*Written exercise:* Copy from the first line below down to and including the line with "SC.camera = cam". Skip the pictures.

*Recorded information:*
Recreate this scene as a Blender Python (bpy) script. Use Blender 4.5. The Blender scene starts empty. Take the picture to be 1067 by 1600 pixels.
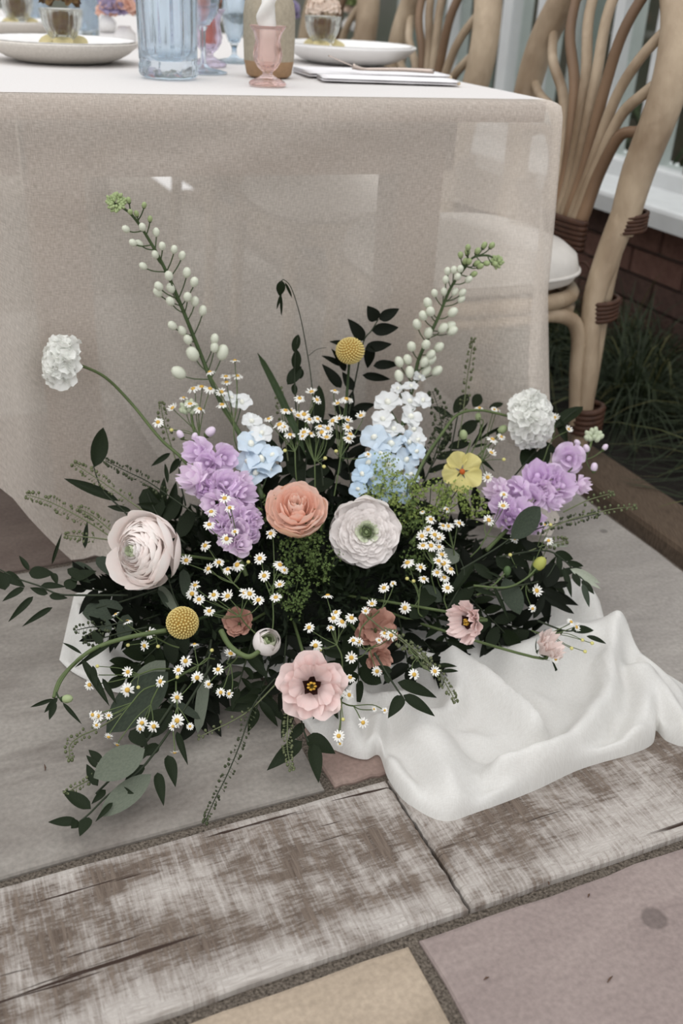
import bpy, math, random
import numpy as np
from mathutils import Vector, Matrix, Quaternion

# ------------------------------------------------------------------ camera, sky, light, exposure
SC = bpy.context.scene
COL = SC.collection
FPX = 1543.0
CAM_H = 0.91
_p, _r = math.radians(28.283), math.radians(2.90)
_F = np.array([0, math.cos(_p), -math.sin(_p)])
_R0 = np.array([1.0, 0, 0]); _U0 = np.cross(_R0, _F)
_R = math.cos(_r) * _R0 + math.sin(_r) * _U0
_U = np.cross(_R, _F)
cam_d = bpy.data.cameras.new('camera'); cam = bpy.data.objects.new('camera', cam_d); COL.objects.link(cam)
cam_d.sensor_fit = 'VERTICAL'; cam_d.sensor_height = 36.0; cam_d.sensor_width = 24.0
cam_d.lens = FPX * 36.0 / 1600.0
cam.matrix_world = Matrix(((_R[0], _U[0], -_F[0], 0), (_R[1], _U[1], -_F[1], 0), (_R[2], _U[2], -_F[2], CAM_H), (0, 0, 0, 1)))
cam_d.clip_start = 0.02
cam_d.dof.use_dof = True; cam_d.dof.focus_distance = 1.28; cam_d.dof.aperture_fstop = 4.2
SC.camera = cam

world = bpy.data.worlds.new('sky'); SC.world = world; world.use_nodes = True
wn = world.node_tree.nodes; wl = world.node_tree.links
wn.clear()
w_out = wn.new('ShaderNodeOutputWorld'); w_bg = wn.new('ShaderNodeBackground')
w_tc = wn.new('ShaderNodeTexCoord'); w_sep = wn.new('ShaderNodeSeparateXYZ'); w_ramp = wn.new('ShaderNodeValToRGB')
wl.new(w_tc.outputs['Generated'], w_sep.inputs[0]); wl.new(w_sep.outputs['Z'], w_ramp.inputs[0])
w_ramp.color_ramp.elements[0].position = 0.0; w_ramp.color_ramp.elements[0].color = (0.92, 0.93, 0.94, 1)
w_ramp.color_ramp.elements[1].position = 1.0; w_ramp.color_ramp.elements[1].color = (1.0, 1.01, 1.04, 1)
wl.new(w_ramp.outputs[0], w_bg.inputs[0]); w_bg.inputs[1].default_value = 0.90
wl.new(w_bg.outputs[0], w_out.inputs[0])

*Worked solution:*
Recreate this scene as a Blender Python (bpy) script. Use Blender 4.5. The Blender scene starts empty. Take the picture to be 1067 by 1600 pixels.
import bpy, math, random
import numpy as np
from mathutils import Vector, Matrix, Quaternion

# ------------------------------------------------------------------ camera, sky, light, exposure
SC = bpy.context.scene
COL = SC.collection
FPX = 1543.0
CAM_H = 0.91
_p, _r = math.radians(28.283), math.radians(2.90)
_F = np.array([0, math.cos(_p), -math.sin(_p)])
_R0 = np.array([1.0, 0, 0]); _U0 = np.cross(_R0, _F)
_R = math.cos(_r) * _R0 + math.sin(_r) * _U0
_U = np.cross(_R, _F)
cam_d = bpy.data.cameras.new('camera'); cam = bpy.data.objects.new('camera', cam_d); COL.objects.link(cam)
cam_d.sensor_fit = 'VERTICAL'; cam_d.sensor_height = 36.0; cam_d.sensor_width = 24.0
cam_d.lens = FPX * 36.0 / 1600.0
cam.matrix_world = Matrix(((_R[0], _U[0], -_F[0], 0), (_R[1], _U[1], -_F[1], 0), (_R[2], _U[2], -_F[2], CAM_H), (0, 0, 0, 1)))
cam_d.clip_start = 0.02
cam_d.dof.use_dof = True; cam_d.dof.focus_distance = 1.28; cam_d.dof.aperture_fstop = 4.2
SC.camera = cam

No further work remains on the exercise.